Elçilerin sundukları raporlar incelenince gerçek dinin İstanbul kaynaklı olacağına karar verilir. Böylece Rus Ortodoks kilisesinin temeli atılmış olur.

Asırlar boyunca İstanbul ile Moskova kiliseleri arasında bazı ihtilaflar çıkmış olsa dahi (Moskova, tek başına, bağımsız - yabancı tabirle - “auto-céphale”1 bir kurum olduğunu sık sık tekrarlamıştır) günümüzde, Rusların dini inanış ve felsefeleri İstanbul kilisesi ile birebir uyuşmaktadır.

(İlginçtir, Ukrayna kilisesi bu yıl Moskova Kilisesinden ayrılıp Fener Patrikliğine bağlanmıştır. Diğer bir deyimle 1000 yıl evveline döndüler.)

Batı dünyası ise bugün verdikleri mesajları, yayınlamaya bana göre, asla yetkili değildir.
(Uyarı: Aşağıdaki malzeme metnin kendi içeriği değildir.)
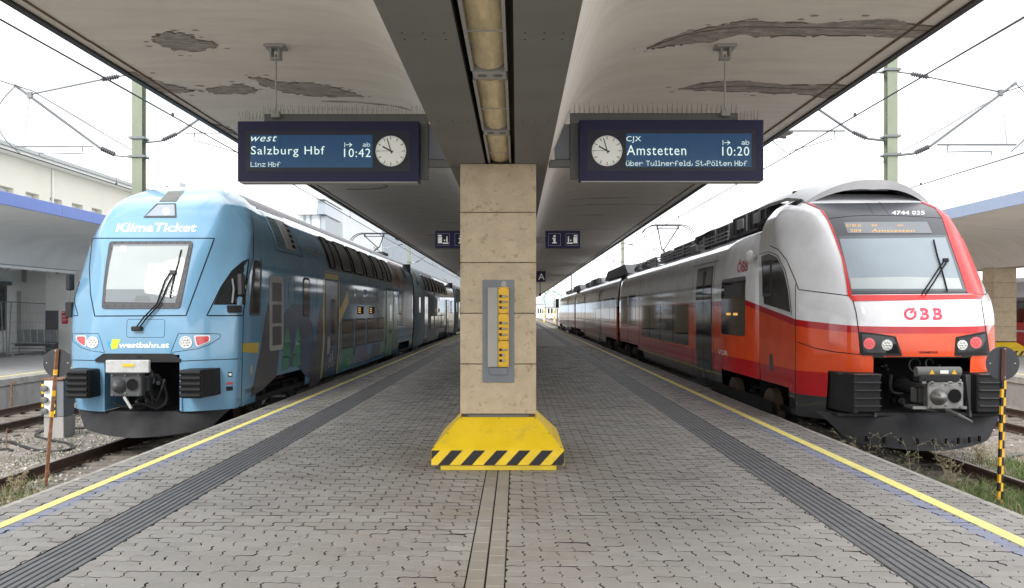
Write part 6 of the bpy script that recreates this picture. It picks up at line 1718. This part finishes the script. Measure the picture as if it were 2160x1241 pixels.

Neden mi?

Dilerseniz yine tarihe bir göz atalım: 1204 yılında 4. Haçlı Seferi Yeruşalayim yolundayken parasızlıktan İstanbul’a yönelince şehir, tarihinin en büyük felaketini yaşamıştı. Ayasofya’nın içinde ve dışında parlayan ne varsa hepsi parçalanarak Avrupa’ya taşınmıştı2

1200’lü yılların sonu ve 1300’lerin başında Selçukluların ilerleyişini durdurmak için Batı’dan yardım isteyen Bizans, ancak Roger de Flor3 komutasında paralı Katalonyalı bir askeri birlik elde edebilmişti. Bu askeri birliklerle saldırıları durdurmuşlarsa da, sonraları bu insanlar İstanbul ve civarını yağmalamaktan kaçınmamışlardı.

Yıl 1453. Fatih İstanbul’u kuşatmıştır. Muazzam bir baskı söz konusudur. İmparator yardım ister. Ama hayır! Önce Ortodoks Kilisesinin Papalığa bağlılık sözünü vermesi istenmektedir.

Nihayet, 1914-1920 dönemi ve I. Dünya Savaşının sonu. İstanbul Batı ülkelerinin işgali ve fiili kontrolü altındadır. Ayasofya konu bile edilmez.

Özetle, Yunanistan dâhil hiçbir AB ülkesi bu konuda söz söyleme hakkını kazanmamıştır. 

Eğer bir aksaklık var ise ‘gerçek’ ilgililerle yapılacak görüşmelerle sorun çözülebilir. 

Ayasofya ibadete açılmıştır. Ama hiçbir zaman ziyarete kapalı olmayacaktır. 

Belli program dâhilinde her dileyen yerli ve yabancı turist çok daha sağlıklı bir şekilde orayı ziyaret edecektir. 

Ayasofya’ya Turizm Bakanlığının izinleri çerçevesinde gece yarısı turları bile düzenlendiğini lütfen unutmayın.

Sonuçta bu muhteşem tapınak geçmişten çok daha fazla ilgi, bakım, denetim ve güven altında olacaktır.

Bu yönüyle de devletimize geçmişe nazaran çok daha büyük bir sorumluluk yüklenmiştir.               

 

 

---

1 Ortodoks coğrafyalarında kullanılan bir yöntemdir. Her ülke kilisesi, bağımsız bir kilise grubu oluşturmakla beraber İstanbul’a bağlıdırlar.

2 Bu konuda Geoffroy de Villehardouin’in kitabını tavsiye ederim. Kişi fiilen 4. Haçlı seferine katılmış ve gördüklerini “De la Conquête de Constantinople” başlığı ile kaleme almıştır.(Konstantinopl’un fethi derken 1204 yılındaki faciayı anlatmaktadır.)

Bu meyanda, Venedik’te St. Marc Katedralinde muhafaza edilen atlar, resmen İstanbul’dan bu dönemde çalınmıştır.